Jewish ritual and European identity

The above-mentioned judgment of the Court of Justice of the European Union states “that cultural and sporting events result, at most, in a marginal production of meat which is not economically significant.” Bullfighting is therefore safe, as is hunting. So is fishing, which really is not a “marginal” industry, although the death it inflicts on fish is undoubtedly one of the cruelest ever! Everyone will appreciate the speciousness of the argument of these jurists who are as little trained in logic as in the study of religions. Here, in a heavily symbolic way, is expressed the whole morbid relationship of Europe to its Jewish core, from which it is striving, perhaps in spite of itself, to get rid of it like a boil – either one imagines that the Jews have not, for the last 2,000 years, shed the blood of animals on European soil as their law prescribed, thus making the shehita a European tradition like any other; or that this violence which Judaism persists in “defending”, and of which circumcision is another avatar, is now upsetting the mawkish roboticism of the West. But in my opinion, it is a betrayal of European civilization – which I suppose, when it is in full health, is aware of its ‘oriental’ part – by the institutions that claim to represent it.

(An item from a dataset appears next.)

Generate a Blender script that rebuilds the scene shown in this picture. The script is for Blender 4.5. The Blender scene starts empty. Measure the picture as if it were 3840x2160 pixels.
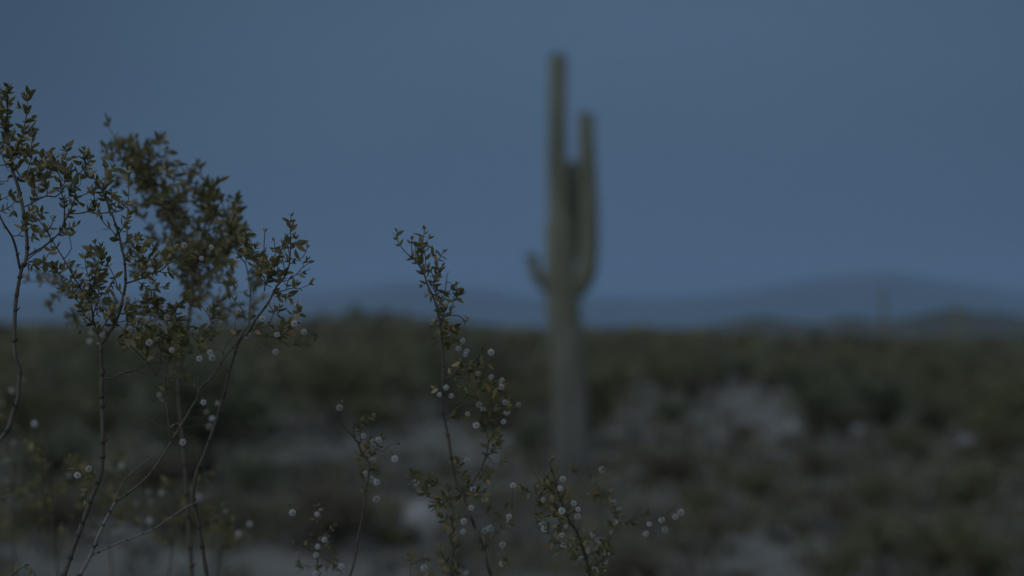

To argue that European – or French – identity be respected by prohibiting shehita is a matter of the grossest dishonesty. Unless one considers that, as such, Judaism is a purely non-native element: the whole controversy would then be tantamount to anti-Semitism in its essential sense, namely the fact of seeing in the Jewish community a foreign and illegitimate element, if not a corrupting one. The problem is that without Judaism there is no Europe, just as without violence, I repeat, there is no civilization or life. And what lies behind the absurd December decision is our relationship, as Europeans, to memory and culture, and, as men, to flesh. The Jewish presence is the flesh of Europe, literally, and shehita, like circumcision, is the language in which this flesh is told. Meat and flesh, after all, are but one word – bassar in Hebrew, caro in Latin…


David Haziza

Notes

1 Italy (29,000 Jews) does not seem to consider it appropriate to prohibit a method of slaughter that has been practiced on its soil almost without interruption for 2,000 years. Neither does Hungary (50,000-100,000 Jews). France (600,000 Jews, the largest community in Europe) is divided on the question, but a ban there also seems unlikely for the time being, if only because of its large Muslim population: halal meat is produced in conditions quite similar to those of kosher meat.
2 Leviticus, 17:14.
3 See in this regard Bava Meṣi’a, 32b.
4 Mishneh-Torah, Sefer Qedushah, III, 3; Shulḥan ‘Arukh, Yoreh De’ah, 23.
5 Guide for the Perplexed, III, 26. The same idea is restated in chapter 48.